Il faudra huit ans à Jean-Baptiste Cassard pour parvenir à ses fins et commencer à exploiter les 40 hectares de terres asséchées. Il figure pour la première fois au recensement de Plovan de 1891. Il réside alors au lieu-dit Plusquellec (lieu-dit par ailleurs inconnu à Plovan), il se déclare rentier et habite avec 3 domestiques: Julien Perrigaud, 20 ans, cultivateur; Marie-Louise Joncour, 21 ans, cultivatrice, et Marie-Anne Joncour, 18 ans, également cultivatrice.

Plovan. Recensement de 1891. Détail. Source: archives.finistère.fr

Il cultive des légumes, crée des prairies pour récolter du fourrage et faire paître des animaux, et il construit une ferme, appelée Loch Cassard où, d'après le recensement de 1896, il se déclare agriculteur et habite avec 6 domestiques : Jean Gouzien, 26 ans; Marie-Louise Joncour, 26 ans (elle s'est mariée avec Jean Gouzien en mai 1895); Pierre Joncour, 12 ans ( ! ); Françoise Chauvel, 25 ans; Marie-Jeanne Goff, 17 ans; tous les cinq cultivateurs, et Emile Charpiot, 19 ans, fromager.

 Plovan. Recensement de 1896. Détail. Source: archives.finistère.fr

C'est donc que l'affaire de maraîchage et de fabrication de fromages de Jean-Baptiste Cassard  prospère. Et ce jusqu'à ce que la nature vienne contrarier puis ruiner ses efforts. Des tempêtes d'une puissance exceptionnelle balayent la Bretagne et en particulier la baie d'Audierne en novembre 1894 et décembre 1896 (6). On parle de raz de marée, la mer en furie submerge les cordons dunaire et envahit maisons et terres cultivées.

L'exploitation de Jean-Baptiste Cassard est vraisemblablement inondée, ses terres noyées par l'eau de mer. Cherche-t-il alors à les réassécher ? Ce qui est sûr, c'est que lors du recensement de Plovan en 1901, il ne loge plus qu'une domestique à Kergalan, Marie Madec, 27 ans, cultivatrice. Mais il loge aussi Catherine Derrien, 28 ans, qualifiée d'associée, ainsi que Jeanne, 2 ans, la fille de celle-ci. Il a donc réduit considérablement son personnel.  

 Plovan. Recensement de 1901. Détail. Source: archives.finistère.fr

Jean-Baptiste Cassard épouse Catherine Derrien le 8 avril 1903 à Saint-Nicolas-de- Redon (Loire Atlantique) (7).

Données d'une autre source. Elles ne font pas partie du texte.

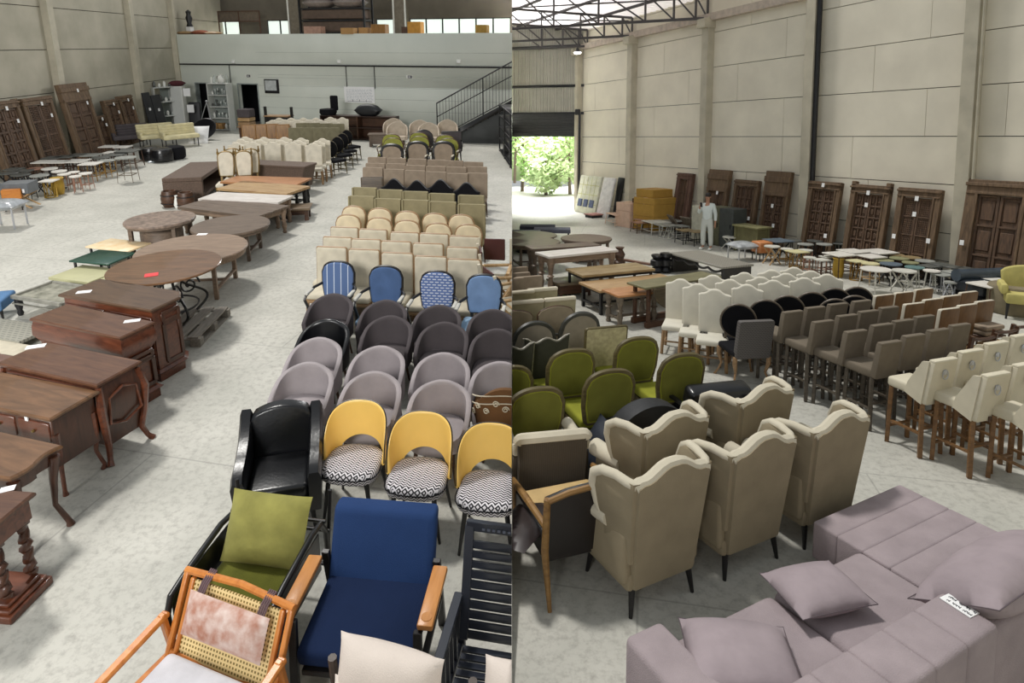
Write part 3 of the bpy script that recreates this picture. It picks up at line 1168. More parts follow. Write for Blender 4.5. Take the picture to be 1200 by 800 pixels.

Ce sont vraisemblablement les conséquences de la tempête de février 1904 qui mettent fin au projet d'assèchement de Jean-Baptiste Cassard (8). Le 19 juillet 1905, il déclare la naissance de son fils, lui aussi prénommé Jean-Baptiste, à la mairie de Saint-Nicolas-de-Redon (9). Il ne figure plus au recensement de Plovan de 1906. Il n'a pas été possible de déterminer si, à cette date, il réside encore dans le Finistère ou s'il est retourné vivre en Loire-Atlantique.

Il se dit qu'il aurait tenté de gagner de l'argent en vendant les restes de l'épave du Colomba, cargo échoué devant Saint-Vio en mars 1907 après avoir subi un incendie au large d'Audierne. Mais ceci est une autre histoire.

La Dépêche de Brest. 8 mars 1907. Source: gallica.bnf.fr

L'océan a refermé les brèches provoquées par ses tempêtes, et, dans les années 1930, un nouveau projet d'assèchement des étangs de Trunvel et de Kergalan est envisagé. Cette fois encore, la mer sera la plus forte. En repoussant le cordon dunaire dans les terres, elle rendra inutile le nouvel aqueduc construit dans les années 1940 et 1950. Au début des années 2000, la zone devient site classé Natura 2000.

La Dépêche de Brest. 8 octobre 1930. Source: gallica.bnf.fr

Des efforts de Jean-Baptiste Cassard, il ne reste que quelques vestiges de l'un de ses deux aqueducs, maintenant à plusieurs dizaines de mètres du cordon de galets sous lequel il passait et qui a aussi reculé vers l'intérieur des terres. Ces vestiges, le plus souvent enfouis sous le sable, sont parfois en partie visibles à l'occasion d'épisodes de démaigrissement de la plage.